The Hurricane Island Foundation is a Maine-based nonprofit organization, incorporated in 2009, that provides outdoor- and adventure-education programs for youth and adults. At the Foundation’s request, GO Logic developed a master plan for its facilities on an island in Maine’s Penobscot Bay. The master plan, developed in collaboration with strategic planning consultants Phillip Conkling & Associates, assesses the potential for adaptive reuse of existing structures as an energy-independent island outpost hosting science and leadership programs. The plan addresses the challenges of developing sustainable and cost-effective energy, potable-water, and waste-disposal systems on a remote, rugged island, while reusing an eclectic group of seasonal structures to create comfortable, energy-efficient accommodations.
As the centerpiece of the program, GO Logic proposes a small field station that reuses an existing shorefront industrial structure dating from the island’s days as granite quarrying center. Currently used for storage, the structure is dilapidated and requires substantial reconstruction to serve its planned function as an educational facility. Because the island has no power grid, the building will have to produce its own electricity, but its orientation is less than optimal for roof-mounted photovoltaic panels, and its site lacks the potential for a ground-mounted array.

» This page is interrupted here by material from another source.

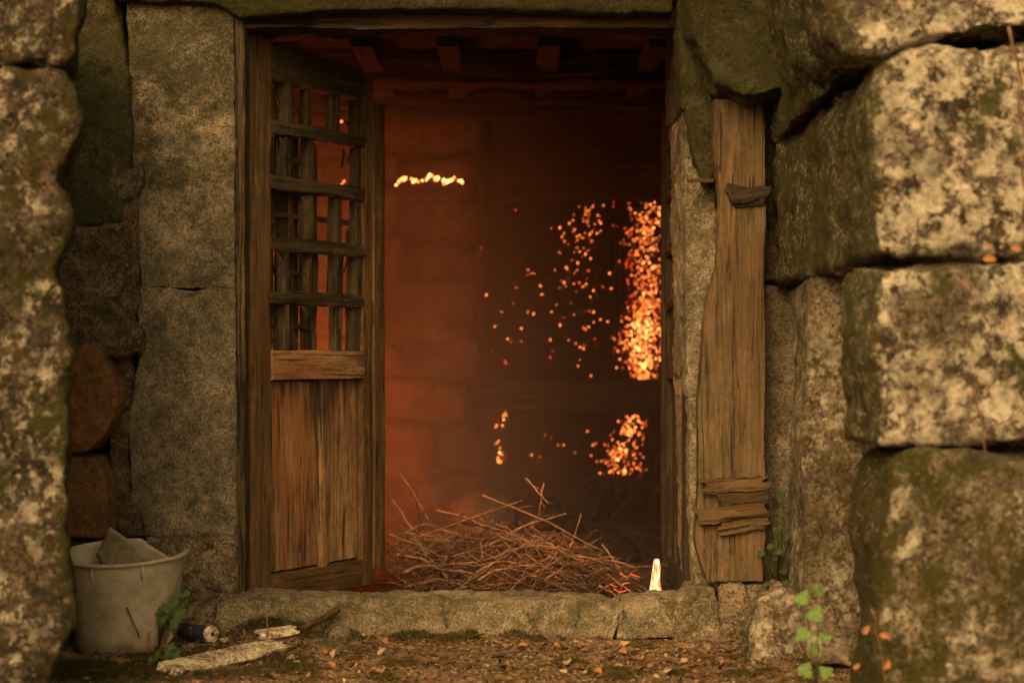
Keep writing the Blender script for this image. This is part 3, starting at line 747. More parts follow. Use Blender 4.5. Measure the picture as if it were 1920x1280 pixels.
# glowing rafter end on top of the pier
lg = empty('burning_rafter_end', P(806,345,2.93), 'burning rafter end jutting from the masonry pier with a bright row of embers', 'burning beam')
board('timber', (-.24,.06,-.015), (.20,.06,-.01), .05, .08, (0,-1,0), M['char'], lg, rough=.01)
pts = []
for i in range(110):
    px = random.uniform(742, 868); b = math.sin((px-742)/126*math.pi)
    py = 342-7*b+4*math.sin(px*.13)+random.gauss(0, 2.5)
    if math.sin(px*.21+1) < -.75: continue
    pts.append((P(px, py, 2.86+random.uniform(-.02,.02)), random.uniform(.0035,.0085), 2 if random.random() < .45 else 1))
for q in ((640,228),(641,346),(645,340),(643,352),(640,258),(647,262)): pts.append((P(*q, 2.86), .007, 1))
ember_group(lg, pts, 200)
# drifting sparks
SP = [(903,467),(889,484),(967,394),(928,612),(941,585),(922,660),(912,553),(934,706),(1010,740),(1063,752)]
for i in range(34): SP.append((1068+random.gauss(0,14), random.uniform(400,540)))
for i in range(40): SP.append((1097+random.gauss(0,13), random.uniform(380,690)))
for i in range(40): SP.append((random.uniform(940,1160), random.uniform(500,712)))
for i in range(26): SP.append((1112+random.gauss(0,12), random.uniform(378,440)))
for i in range(10): SP.append((random.uniform(960,1110), random.uniform(768,880)))
for i, (a, b) in enumerate(SP):
    if b < 378 or 712 < b < 768: continue
    p = P(a, b, 3.9+random.uniform(-.2,.35))
    o = bpy.data.objects.new('spark', EM[pick(.12)]); COL.objects.link(o); o.location = p; r = random.uniform(.0018,.0054); o.scale = (r, r, r*random.choice((1,1,1.5)))
    tag(o, 'single glowing spark drifting in the dark opening of the burning room', 'spark', 'sparks drifting in the burning room')
# rubble in the room
rock(905,962,2.2,.16,.15,.11,'room','broad boulder glowing orange behind the brushwood pile',31, vox=.02)
rock(1005,970,2.4,.16,.14,.10,'roomdark','darker rounded rock right of the boulder behind the brushwood',33, vox=.02)
parts = []
for i in range(260):
    x = random.uniform(-.3, 1.6); y = random.uniform(1.5, 4.2); s_ = random.uniform(.02, .07)
    z = fl+s_*.3
    v = [Vector((c.x*s_*random.uniform(.8,1.3), c.y*s_, c.z*s_*.6))+Vector((x, y, z)) for c in icv]
    parts.append((v, icf))
v, f_ = join_data(parts)
tag(link('rubble', mesh_from('rubble', v, f_), M['char'], smooth=False), 'charred rubble scattered over the floor of the burning room', 'rubble', None, 'stuff')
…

In compliance with shoreland zoning, our concept design proposes a 30 percent expansion of the building’s volume—accomplished by extruding an existing section profile along the entire footprint—and an efficient, open plan that accommodates gathering spaces, classrooms, offices, a laboratory, and a small kitchen. To improve the building’s solar-electric potential, we rotate the roof ridge independently of the footprint, creating a south-facing roof plane that will accommodate a photovoltaic array sized to meet the building’s energy requirements.
The result is a compelling, skewed roof form that expresses its function without altering the building’s existing footprint. The choice of cedar shingles for the exterior walls and roof, a proven response to such an exposed site, underscores the building’s historical connection to a bygone era of waterfront industrial activity.